U.S. footwear firm Caleres announced on Monday the appointment of Brian Costello to the role of chief merchandising officer at its Famous Footwear brand.

Brian Costello – Courtesy

In this role, Costello will oversee all buying and merchandising, including women’s, men’s and kids’ athletic and fashion footwear and accessories, for the Famous Footwear’s U.S. and Canada stores and e-commerce sites.

With over 30 years of fashion retail experience across department store Macy’s and Nordstrom, Costello was responsible for leading all footwear categories, women’s accessories and a variety of ready-to-wear categories at Nordstrom Rack, a large segment of the women’s shoe business at Nordstrom, and planning and site merchandising for the launch of Nordstrom Rack’s online store.
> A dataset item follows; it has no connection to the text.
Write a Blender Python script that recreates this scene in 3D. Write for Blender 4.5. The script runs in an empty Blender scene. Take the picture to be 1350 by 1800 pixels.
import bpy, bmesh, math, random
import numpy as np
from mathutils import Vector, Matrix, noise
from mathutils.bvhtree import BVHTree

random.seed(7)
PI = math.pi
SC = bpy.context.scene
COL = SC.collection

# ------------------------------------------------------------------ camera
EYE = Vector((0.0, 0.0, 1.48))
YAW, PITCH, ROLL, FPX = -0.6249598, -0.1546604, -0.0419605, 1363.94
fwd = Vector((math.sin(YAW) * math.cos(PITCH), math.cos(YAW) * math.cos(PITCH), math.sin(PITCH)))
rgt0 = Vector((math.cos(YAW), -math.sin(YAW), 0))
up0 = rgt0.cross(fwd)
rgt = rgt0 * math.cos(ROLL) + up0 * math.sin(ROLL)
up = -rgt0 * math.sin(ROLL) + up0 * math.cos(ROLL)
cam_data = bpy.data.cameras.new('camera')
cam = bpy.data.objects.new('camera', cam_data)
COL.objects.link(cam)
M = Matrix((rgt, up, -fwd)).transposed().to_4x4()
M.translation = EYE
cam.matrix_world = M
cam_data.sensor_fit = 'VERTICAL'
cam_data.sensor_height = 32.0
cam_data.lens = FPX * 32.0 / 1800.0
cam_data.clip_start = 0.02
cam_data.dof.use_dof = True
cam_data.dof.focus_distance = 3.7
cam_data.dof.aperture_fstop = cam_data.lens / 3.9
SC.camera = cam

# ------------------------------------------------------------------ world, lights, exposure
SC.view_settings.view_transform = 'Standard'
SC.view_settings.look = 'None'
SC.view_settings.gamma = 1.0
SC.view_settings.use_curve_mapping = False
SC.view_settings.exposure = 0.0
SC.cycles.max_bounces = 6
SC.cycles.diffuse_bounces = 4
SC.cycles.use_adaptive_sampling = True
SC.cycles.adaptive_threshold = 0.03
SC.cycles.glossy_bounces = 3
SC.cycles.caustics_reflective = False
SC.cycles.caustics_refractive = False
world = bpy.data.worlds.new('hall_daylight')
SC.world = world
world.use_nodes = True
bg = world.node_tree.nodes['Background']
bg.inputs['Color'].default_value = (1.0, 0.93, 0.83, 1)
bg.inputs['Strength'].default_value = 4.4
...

“I’m proud to be joining Caleres and Famous Footwear,” said Costello. “As a retailer, many of our best wholesale partners were at Caleres. As a competitor, I always watched and shopped Famous Footwear. I’m honored to be leading such a strong merchant organization.”

In its most recent trading update in January, Caleres cut its target for consolidated sales, earnings per share and adjusted earnings per share for the full year, due to weak holiday sales and weather-related disruptions at its Famous Footwear chain.
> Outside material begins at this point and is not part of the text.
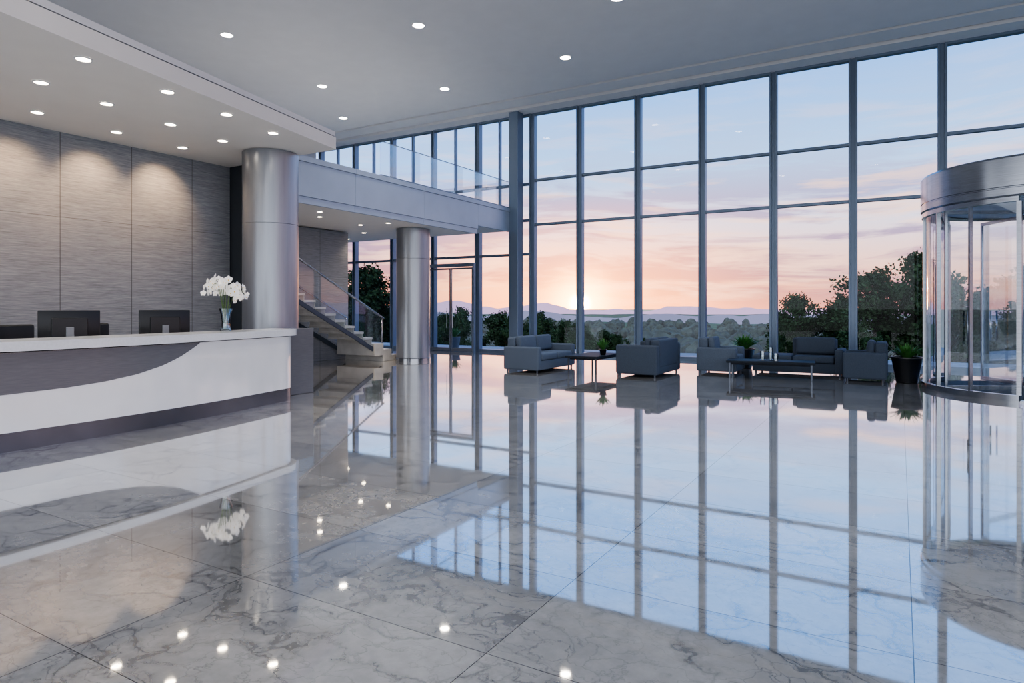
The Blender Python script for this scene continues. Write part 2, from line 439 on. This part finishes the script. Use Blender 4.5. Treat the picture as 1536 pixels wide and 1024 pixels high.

“Brian has a long track record of exceptional fashion and footwear industry leadership,” said Mike Edwards, president of Famous Footwear.

“With expertise in merchandising and planning for both footwear and ready-to-wear, I’m confident he will help drive growth and achieve our ambitions at Famous Footwear.”

The St. Louis-based footwear company expects full-year consolidated net sales to be down 3% to 3.5%, compared to 2.5% to 3%, it reported back in January.